Knuckey noted, as I have here in the past, that the problem surrounding the strikes is falsely reduced to a debate over drone technology. She testified that “The technology certainly raises new issues, but concern is primarily around the opaque and unaccountable manner in which drones and other weapons have been used to carry out killings, around the quality of intelligence relied on to inform targeting decisions, unaccounted for civilian harm, the undermining of international law, and whether current practices are effective strategy.”

Importantly, Knuckey also decried the government’s use of “vague and sometimes expansive” legal concepts in justifying their targeting methods (which, when it comes to signature strikes, for example, push the meaning of “targeted” to its very limits):

What is concerning about current US practice and policy is that only very general legal justifications are offered for highly contentious killing practices, and in some cases, the legal concepts employed appear to be stretched beyond long-accepted understandings.

Particularly concerning are broad or ill-defined interpretations of terms which regulate targeting, including an “elongated” concept of imminence, “associated forces” and “directly participating in hostilities.”

If other states, following the US precedent, claim for themselves the same expanded rights to attack their alleged enemies on their own say-so, without even having to legally justify or account for their actions, this presents a serious risk of leaving everyone less secure.
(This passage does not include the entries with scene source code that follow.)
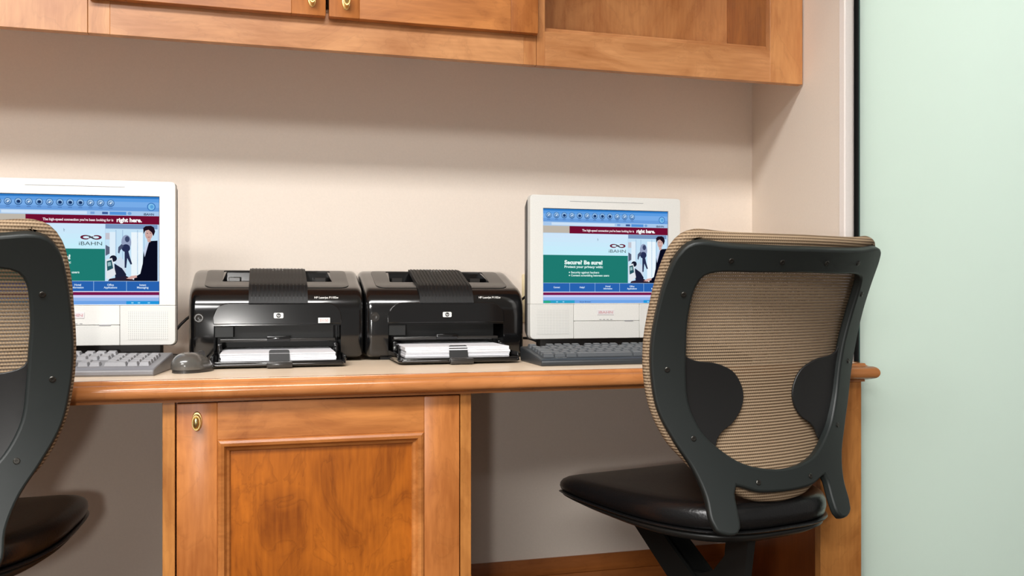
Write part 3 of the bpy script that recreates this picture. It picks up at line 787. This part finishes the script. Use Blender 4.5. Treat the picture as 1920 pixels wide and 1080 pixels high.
def make_keyboard(label, loc, rz, mb, mk, nm):
    t = thing('keyboard', label, 'keyboard', loc, rz)     # origin front left corner; +y to the back
    Wk, Dk = .452, .160
    tilt = math.atan(.020 / Dk)
    bm = B()
    pf = [(.003, 0), (.158, 0), (.160, .003), (.160, .0285), (.155, .0300), (.030, .0155), (.022, .0142), (.004, .0120), (.0, .0095), (0, .003)]
    prism(bm, pf, lambda p: (0, p[0], p[1]), lambda p: (Wk, p[0], p[1]))
    bevel_mod(obj('case', bm, mb, t), .002, 2, 50)
    def z_at(y): return .0155 + (y - .030) * (.0300 - .0155) / .125
    U = .0190
    def key(x, y, wk):
        o = bpy.data.objects.new('key', key_bm(wk, mk, nm)); C.objects.link(o); o.parent = t
        o.location = (x + wk / 2, y, z_at(y) - .001); o.rotation_euler = (math.atan(.0145 / .125), 0, 0)
    rows = [(.034, [1.25, 1.25, 1.25, 6.25, 1.25, 1.25, 1.25, 1.25]), (.053, [2.25] + [1] * 10 + [2.75]), (.072, [1.75] + [1] * 11 + [2.25]),
            (.091, [1.5] + [1] * 12 + [1.5]), (.110, [1] * 13 + [2])]
    x0 = .012
    for y, ws in rows:
        x = x0
        for u in ws: key(x, y + .004, u * U - .0004); x += u * U
    for i in [0] + list(range(2, 6)) + [6.5, 7.5, 8.5, 9.5] + [11, 12, 13, 14]: key(x0 + i * U, .141, U - .0004)
    xn = x0 + 15.25 * U
    for i in range(3):
        key(xn + i * U, .141, U - .0004)
        key(xn + i * U, .114, U - .0004); key(xn + i * U, .095, U - .0004)
        key(xn + i * U, .038, U - .0004)
    key(xn + U, .057, U - .0004)
    xp = xn + 3.25 * U
    for r, y in enumerate((.114, .095, .076, .057)):
        for i in range(4): key(xp + i * U, y, U - .0004)
    key(xp, .038, 2 * U - .0004); key(xp + 2 * U, .038, U - .0004); key(xp + 3 * U, .038, U - .0004)
    lb = B(); text_on(lb, 'iBAHN', lambda a, b: (a, b, .0142 + .0008), .032, .054, .010, .0055, 0, .02); obj('lettering', lb, LOGO_W, t, smooth=0)
    return t
make_keyboard('black keyboard with grey keys before the right monitor', (.5110, 1.630, DZ), -rad(1), KB_DARK, KEY_DARK, 'd')
make_keyboard('keyboard in flash-lightened grey before the left monitor, partly behind a chair', (-.6350, 1.660, DZ), -rad(6), KB_GREY, KEY_GREY, 'g')

# ---------------------------------------------------------------- mouse
mo = thing('mouse', 'grey computer mouse on the desktop beside the left printer', 'mouse', (-.1275, 1.690, DZ), rad(-28))
def mouse_shell(z0, z1, sc_=1.0):
    bm = B(); rings = []
    Ln, Wn = .048, .030
    for j in range(10):
        a = j / 9 * PI / 2 * .98
        rr = math.cos(a) ** .75 * sc_; zz = z0 + (z1 - z0) * math.sin(a)
        ring = []
        for i in range(36):
            th = 2 * PI * i / 36; cx, cyy = math.cos(th), math.sin(th)
            wv = Wn * (1 - .10 * cyy) * (1 - .10 * math.exp(-(cyy / .3) ** 2))
            ring.append(bm.verts.new((wv * rr * cx, Ln * rr * cyy - .008 * math.sin(a), zz - .006 * max(0, cyy * rr) * math.sin(a))))
        rings.append(ring)
    for a, b in zip(rings, rings[1:]):
        for i in range(36): bm.faces.new((a[i], a[(i+1) % 36], b[(i+1) % 36], b[i]))
    bm.faces.new(rings[0][::-1]); bm.faces.new(rings[-1])
    return bm
obj('shell', mouse_shell(.006, .0360), MOUSE, mo, smooth=60)
bt = B(); prism(bt, [(.030 * math.cos(2*PI*i/36) * .98, .048 * math.sin(2*PI*i/36) * .98) for i in range(36)], lambda p: (p[0], p[1], 0), lambda p: (p[0], p[1], .0065)); obj('base', bt, MOUSE_D, mo)
wh = B(); lathe(wh, [(0, -.003), (.008, -.003), (.0085, 0), (.008, .003), (0, .003)], 16, Matrix.Translation((0, .026, .0285)) @ Matrix.Rotation(rad(90), 4, 'Y')); obj('scroll_wheel', wh, MOUSE_D, mo)
cbm = B(); tube(cbm, [(0, .045, .008), (-.01, .075, .006), (-.05, .13, .003), (-.11, .20, .003), (-.20, .30, .003), (-.24, .36, .003)], .0018); obj('cable', cbm, CABLE, mo)

# ---------------------------------------------------------------- cables and outlet
def cable(label, pts, r=.0032): return tag(obj('power_cable', tube(B(), pts, r), CABLE), label, 'cable')
cable('black cable curving up between the left monitor and left printer', [(-.20, 2.06, DZ + .05), (-.17, 2.07, DZ + .085), (-.11, 2.118, DZ + .12), (.0, 2.125, DZ + .12)])
cable('lower black cable lying on the desk by the left printer', [(-.22, 2.02, DZ + .012), (-.165, 2.05, DZ + .006), (-.10, 2.118, DZ + .02), (0, 2.127, DZ + .03)])
cable('black cable looping behind the right printer to the right monitor', [(.50, 2.125, DZ + .10), (.58, 2.10, DZ + .11), (.62, 2.05, DZ + .145), (.66, 1.99, DZ + .15)])
cable('lower black cable on the desk between right printer and monitor', [(.48, 2.125, DZ + .02), (.565, 2.05, DZ + .03), (.60, 2.02, DZ + .035), (.66, 1.98, DZ + .004)])
op = thing('outlet_plate', 'ivory outlet plate on wall between right printer and right monitor', 'outlet', (0, 0, 0))
obj('plate', bx(.618, .693, DW - .008, DW, .8144, .9353, .003, 2), IVORY, op)
for z in (.850, .900): obj('socket', bx(.640, .671, DW - .0105, DW - .006, z - .014, z + .014, .003, 2), IVORY, op)

# ---------------------------------------------------------------- chairs
KX, TT, KB_ = .859, .121, -1.014
DZC = -.007
def surf(x, z, off=0.0):
    y = KX * x * x - TT * (z - .75) + KB_ * (z - .75) ** 2
    # offset along the surface normal (front is +y)
    nx, nz = -2 * KX * x, TT - 2 * KB_ * (z - .75)
    l = math.sqrt(nx * nx + 1 + nz * nz)
    return (x + off * nx / l, y + off / l, z + off * nz / l + DZC)
def mirror(h): return h + [(-x, z) for x, z in h[::-1] if abs(x) > 1e-6]
OUT = [(0, .971), (.065, .971), (.165, .974), (.218, .979), (.236, .974), (.249, .955), (.255, .915), (.257, .860), (.257, .800), (.251, .742), (.238, .681), (.212, .627), (.185, .579),
       (.171, .532), (.171, .495), (.166, .478), (.148, .469), (.128, .470), (.119, .480), (.116, .508), (.115, .535), (.109, .548), (.098, .545), (.068, .535), (.034, .532), (0, .531)]
INN = [(0, .929), (.10, .928), (.170, .928), (.192, .922), (.201, .906), (.202, .850), (.196, .795), (.192, .752), (.184, .692), (.162, .644), (.140, .620), (.094, .588), (.046, .574), (0, .570)]
WING = [(.200, .792), (.190, .777), (.171, .769), (.126, .762), (.084, .742), (.064, .708), (.068, .682), (.088, .657), (.112, .643), (.126, .630), (.132, .614), (.148, .608), (.172, .635), (.196, .690), (.204, .752)]
RIM = [(0, .982), (.065, .982), (.165, .984), (.224, .988), (.244, .981), (.257, .962), (.264, .915), (.265, .860), (.265, .800), (.260, .745), (.247, .684), (.221, .629), (.196, .600), (.165, .568), (.120, .546), (.068, .524), (.034, .519), (0, .517)]
def ring2(h, step=.009): return [tuple(p[:2]) for p in catmull([(a, b) for a, b in mirror(h)], True, step)]
o2, i2, r2 = ring2(OUT), ring2(INN), ring2(RIM)
CS = .92; FLZ = -.883 * (1 - CS) / CS
def make_chair():
    t = thing('office_chair', '', 'chair')
    fr = plate(B(), [o2, i2], lambda a, b: surf(a, b, 0), lambda a, b: surf(a, b, .017), .03)
    f = bevel_mod(obj('backrest_frame', fr, CHAIR_PL, t, smooth=50), .0045, 3, 50)
    def wings(s):
        lp = [tuple(p[:2]) for p in catmull([(s * a, b) for a, b in WING], True, .008)]
        # wing dishes away from the frame towards its free edge
        def dep(a, b): return .010 + .012 * max(0, min(1, (.19 - abs(a)) / .11))
        bm = plate(B(), [lp], lambda a, b: surf(a, b, dep(a, b)), lambda a, b: surf(a, b, dep(a, b) + .004), .02)
        bevel_mod(obj('lumbar_wing', bm, CHAIR_W, t, smooth=50), .0012, 2, 50)
    wings(1); wings(-1)
    mp = plate(B(), [[(a * .985, .75 + (b - .75) * .985) for a, b in r2]], lambda a, b: surf(a, b, .028), lambda a, b: surf(a, b, .0285), .02)
    mo_ = obj('mesh_panel', mp, MESHF, t, smooth=60); mo_['label'] = 'tan woven mesh'
    inn_r = [(a * .90, .75 + (b - .75) * .90) for a, b in r2]
    rm = plate(B(), [r2, inn_r], lambda a, b: surf(a, b, .0172), lambda a, b: surf(a, b, .040), .03)
    ro = bevel_mod(obj('fabric_edge', rm, RIMF, t, smooth=50), .009, 4, 50); ro['label'] = 'tan woven fabric wrapped round the back frame'
    sb = B(); lathe(sb, [(0, -.001), (.0050, -.001), (.0050, .0012), (.0040, .0020), (.0018, .0020), (.0014, .0008), (0, .0008)], 14)
    sme = None
    for x, z in ((.155, .9495), (.054, .948), (.220, .891), (.226, .757), (.179, .633), (.064, .5505)):
        for s in (-1, 1):
            if sme is None: so = obj('screw', sb, SCREW, t); sme = so.data
            else: so = bpy.data.objects.new('screw', sme); C.objects.link(so); so.parent = t
            p0 = Vector(surf(s * x, z, 0)); n = (p0 - Vector(surf(s * x, z, .01))).normalized()
            so.location = p0; so.rotation_euler = n.to_track_quat('Z', 'Y').to_euler()
    # seat: plan outline and stacked rings
    ZR, ZF = .492, .474            # rim line at the rear and the front
    def plan(th, k=1.0):
        c_, s_ = math.cos(th), math.sin(th)
        e = .62
        x = math.copysign(abs(c_) ** e, c_); y = math.copysign(abs(s_) ** (.6 if s_ > 0 else .85), s_)
        yy = .245 + y * (.312 if s_ > 0 else .262)
        hw = .204 + .018 * max(0, min(1, (yy) / .42))
        return x * hw * k, .245 + (yy - .245) * k
    def zc(y): 
        u = max(0, min(1, y / .53)); return ZR + (ZF - ZR) * u - .018 * max(0, (u - .75) / .25) ** 2
    def stack(levels, n=72):
        bm = B(); rg = []
        for k, dz, cr in levels:
            ring = []
            for i in range(n):
                x, y = plan(2 * PI * i / n, k); ring.append(bm.verts.new((x, y, zc(y) + dz * (1 - .38 * max(0, min(1, y / .5))))))
            rg.append(ring)
        for a, b in zip(rg, rg[1:]):
            for i in range(n): bm.faces.new((a[i], a[(i+1) % n], b[(i+1) % n], b[i]))
        bm.faces.new(rg[0][::-1]); bm.faces.new(rg[-1])
        return bm
    cu = stack([(.90, -.036, 0), (.965, -.036, 0), (.990, -.030, 0), (1.0, -.018, 0), (.995, -.006, 0), (.975, .004, 0), (.93, .011, 0), (.86, .013, 0), (.7, .011, 0), (.4, .006, 0), (.1, .004, 0)])
    obj('seat_cushion', cu, LEATHER, t, smooth=60)
    pi_ = stack([(.965, -.0405, 0), (1.000, -.0405, 0), (1.008, -.038, 0), (1.000, -.0355, 0), (.965, -.0355, 0)]); obj('piping', pi_, LEATHER, t, smooth=60)
    sh = stack([(.30, -.075, 0), (.72, -.072, 0), (.90, -.062, 0), (.975, -.050, 0), (.975, -.0455, 0), (.95, -.041, 0)]); obj('seat_shell', sh, SHELL, t, smooth=60)
    # feet of the back frame bolt to the shell through two brackets
    # mechanism under the seat: slanting front arm plates, upright rear plate, hub, column
    for s in (-1, -.2):
        bm = B(); pr = [(.400, .400), (.340, .420), (.12, .335), (.075, .300), (.075, .235), (.125, .235), (.175, .262)]
        pr = [(.395, .392), (.33, .418), (.075, .262), (.075, .205), (.115, .205)]
        prism(bm, pr, lambda p: (s * .060 - .004, p[0], p[1]), lambda p: (s * .060 + .004, p[0], p[1])); obj('tilt_arm', bm, MECH, t)
    bm = B(); prism(bm, [(.395, .392), (.330, .388), (.115, .228), (.115, .205)], lambda p: (-.0555, p[0], p[1]), lambda p: (-.0165, p[0], p[1])); obj('arm_web', bm, MECH, t)
    bm = B(); prism(bm, [(.025, .425), (.085, .425), (.112, .204), (.060, .204)], lambda p: (-.0545, p[0], p[1]), lambda p: (-.0360, p[0], p[1])); obj('rear_support', bm, MECH, t)
    bm = B(); prism(bm, [(.076, .400), (.125, .345), (.16, .330), (.235, .318), (.115, .226), (.085, .226)], lambda p: (-.0530, p[0], p[1]), lambda p: (-.0380, p[0], p[1])); obj('gusset', bm, MECH, t)
    hb = bx(-.07, .07, .055, .30, .175, .2035, .006, 2); obj('hub_plate', hb, MECH, t)
    bm = B(); 
    for yy in (.34, .395): lathe(bm, [(0, -.018), (.007, -.018), (.007, -.014), (.003, -.012), (.003, 0), (0, 0)], 10, Matrix.Translation((-.1, yy, zc(yy) - .062)))
    obj('bolt', bm, MECH, t)
    bm = B(); lathe(bm, [(0, .02), (.028, .02), (.028, .1745), (0, .1745)], 20, Matrix.Translation((0, .18, 0))); obj('gas_column', bm, MECH, t)
    arm = None; cas = None
    for k in range(5):
        a = 2 * PI * k / 5 + .3
        if arm is None:
            bm = B(); prism(bm, [(.02, -.028), (.30, -.016), (.31, 0), (.30, .016), (.02, .028)], lambda p: (p[0], p[1], .060), lambda p: (p[0], p[1] * .75, .105 - p[0] * .11)); arm = obj('base_arm', bm, MECH, t)
            bm = B(); 
            for q in (-1, 1): lathe(bm, [(0, -.009), (.022, -.009), (.026, -.006), (.026, .006), (.022, .009), (0, .009)], 18, Matrix.Translation((.295, q * .013, .0265)) @ Matrix.Rotation(rad(90), 4, 'X'))
            cas = obj('caster', bm, MECH, t); oa, oc = arm, cas
        else:
            oa, oc = arm.copy(), cas.copy(); C.objects.link(oa); C.objects.link(oc); oa.parent = t; oc.parent = t
        for o in (oa, oc): o.location = (0, .18, FLZ); o.rotation_euler = (0, 0, a)
    return t
ch = make_chair()
ch.scale = (CS,) * 3; ch.location = (.9174 * CS, 1.450 * CS, .883 * (1 - CS)); ch.rotation_euler = (0, 0, .2069)
tag(ch, 'charcoal office chair with tan mesh back before the right monitor', group='mesh-back office chairs at the desk')
c2 = ch.copy(); C.objects.link(c2)
for o in list(ch.children):
    n = o.copy(); C.objects.link(n); n.parent = c2
c2.location = (-.552 * CS, 1.4975 * CS, .883 * (1 - CS)); c2.rotation_euler = (0, 0, 0)
tag(c2, 'charcoal office chair with tan mesh back, cut off by left picture edge', group='mesh-back office chairs at the desk')
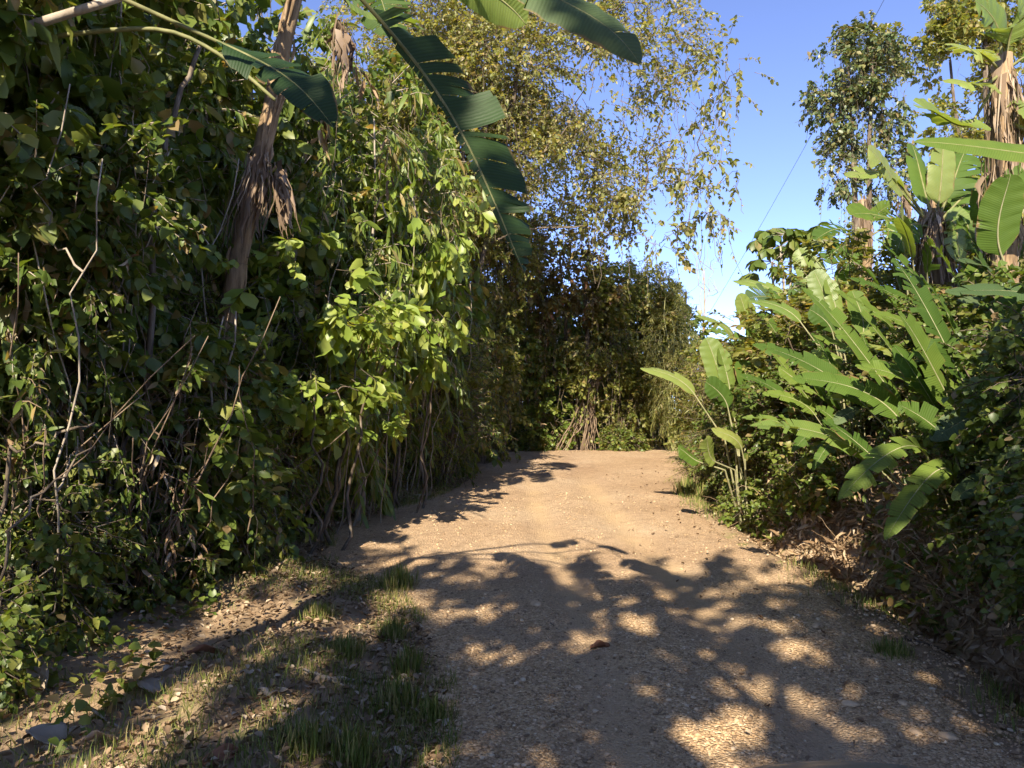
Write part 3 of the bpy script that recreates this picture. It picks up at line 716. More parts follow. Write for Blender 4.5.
# dense forest standing behind the thicket (one mass)
r = np.random.default_rng(33)
mb = MB(); wd = MB()
Tt = tmpl('broad', .1, .2)
cc = []; oo = []
for i in range(70):
    x = -6.8 - abs(r.normal(0, 2.6)); y = r.uniform(8, 28); hh = r.uniform(7, 11)
    if i > 30: x, y, hh = r.uniform(-5.5, -2.2), r.uniform(17, 24), r.uniform(8, 10.5)
    if i > 38: x, y, hh = -5 + (i - 38) * .85 + r.normal(0, .3), r.uniform(26.5, 31), r.uniform(5.2, 6.4)
    if i > 61: x, y, hh = -2 + (i - 61) * 1.0, r.uniform(32, 34), 5.0
    elif i > 51: x, y, hh = 6.2 + (i - 51) * 1.0, r.uniform(26, 32), r.uniform(2.6, 3.6)
    z = Hs(x, y)
    tube(wd, [(x, y, z - .1), (x + r.normal(0, .3), y, z + hh * .5), (x + r.normal(0, .5), y, z + hh * .85)], [.14, .1, .04], 7)
    C, cen = blob_points(r, [(x, y, z + hh * .32, 1.7, 1.7, hh * .33), (x, y, z + hh * .76, 1.8, 1.8, hh * .24)], 230, 1.0, .40, i)
    cc.append(C); oo.append(unit(C - cen))
sprays(mb, r, np.concatenate(cc), np.concatenate(oo), 9, .19, Tt, .55, .4)
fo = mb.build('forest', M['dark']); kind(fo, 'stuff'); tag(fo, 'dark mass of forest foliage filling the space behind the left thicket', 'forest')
fw = wd.build('forest_trunks', M['bark'], fo)

# ------------------------------------------------------------------ banana-like plants
def banana_leaf(plant, petiole, tip, width, mat='banana', normal=(0, 0, 1), sag=.1, tear=.35, fold=.25, halves=(1, 1), gapk=1.0, ragged=.10, rng=None, r=.016, stalkmat='stalk', droop_edge=.12, nseg=26):
    """petiole: list of points up to where the blade starts; the blade's rib runs on to tip"""
    pet = [np.array(p, float) for p in petiole]; a = pet[-1]; b = np.array(tip, float)
    L = np.linalg.norm(b - a); n = nseg
    d0 = unit(a - pet[-2]) if len(pet) > 1 else unit(b - a)
    t = np.linspace(0, 1, n + 1)
    c1 = a + d0 * L * .4; c2 = b - unit(b - a) * L * .3 + np.array([0, 0, sag * L])
    tt = t[:, None]
    rib = a * (1 - tt) ** 3 + 3 * c1 * tt * (1 - tt) ** 2 + 3 * c2 * tt ** 2 * (1 - tt) + b * tt ** 3
    tg = unit(np.gradient(rib, axis=0)); N = unit(np.array(normal, float)[None] - tg * (tg @ np.array(normal, float))[:, None]); X = np.cross(tg, N)
    prof = (np.minimum(1, t / .10) ** .6) * (1 - np.clip((t - .45) / .55, 0, 1) ** 2.2) ** .75
    prof = np.maximum(prof, 0.02) * width * .5
    mb = MB(); uvs = []
    for side in (-1, 1):
        i = 0; hv_ = halves[0] if side < 0 else halves[1]
        while i < n:
            k = 1
            while i + k < n and rng.random() > tear: k += 1
            j0, j1 = i, i + k; idx = np.arange(j0, j1 + 1)
            gap = gapk * rng.uniform(.03, .32) / k * (1 if k < 8 else .4) if tear > .05 else 0
            dr = rng.normal(0, ragged) if tear > .05 else 0
            tw = rng.normal(0, .05)
            S = np.array([0.02, .35, .7, 1.0])
            rows = []
            for q, s in enumerate(S):
                tq = t[idx].copy(); mid = tq.mean(); tq = mid + (tq - mid) * (1 - gap * s)
                tq = np.clip(tq, 0, 1)
                base = np.stack([np.interp(tq, t, rib[:, c]) for c in range(3)], -1)
                pr = np.interp(tq, t, prof) * hv_; XX = np.stack([np.interp(tq, t, X[:, c]) for c in range(3)], -1)
                NN = np.stack([np.interp(tq, t, N[:, c]) for c in range(3)], -1); TG = np.stack([np.interp(tq, t, tg[:, c]) for c in range(3)], -1)
                wv = .03 * np.sin(tq * 40 + side) * s
                hgt = fold * s - (droop_edge + dr) * s * s * 2 + wv
                rows.append(base + XX * (side * s * pr)[:, None] + NN * (hgt * pr)[:, None] + TG * (s * .35 * pr + tw * s * pr)[:, None])
                uvs.append(np.stack([tq * L * .8, np.full(len(tq), s)], -1))
            V = np.stack(rows, 0).reshape(-1, 3)
            mb.add(V, [grid_faces(k + 1, len(S))])
            i += k
    lf = mb.build('leaf', M[mat], plant, uv=np.concatenate(uvs))
    st = MB()
    pp = []
    for p, q in zip(pet[:-1], pet[1:]):
        for s in np.linspace(0, 1, 7)[:-1]: pp.append(p * (1 - s) + q * s)
    pp = np.array(pp + [a]) if pp else np.array([a])
    full = np.concatenate([pp, rib[1:]])
    rr = np.concatenate([np.linspace(r * 1.3, r * .8, len(pp)), np.linspace(r * .8, r * .15, n)])
    tube(st, full - [0, 0, .003], rr, 7)
    st.build('stalk', M[stalkmat], lf)
    return lf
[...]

Amnesty’s Zeke Johnson urged that lawmakers reject Obama’s “radical” and elongated definition of immanence, and in general release far more information about drone killings. Johnson, while calling for judicial review of how lethal strikes are carried out and justified, rejected the suggestion floated in recent months in Congress that a a secret pre-strike kill court be set up. He noted that “the proposal by some to set up a secret pre-strike kill court should be rejected out of hand. It would be a false fix that would serve only to entrench human rights violations. Such a court would be inherently unfair and would show that the ‘imminence’ test for the use of lethal force was not satisfied.”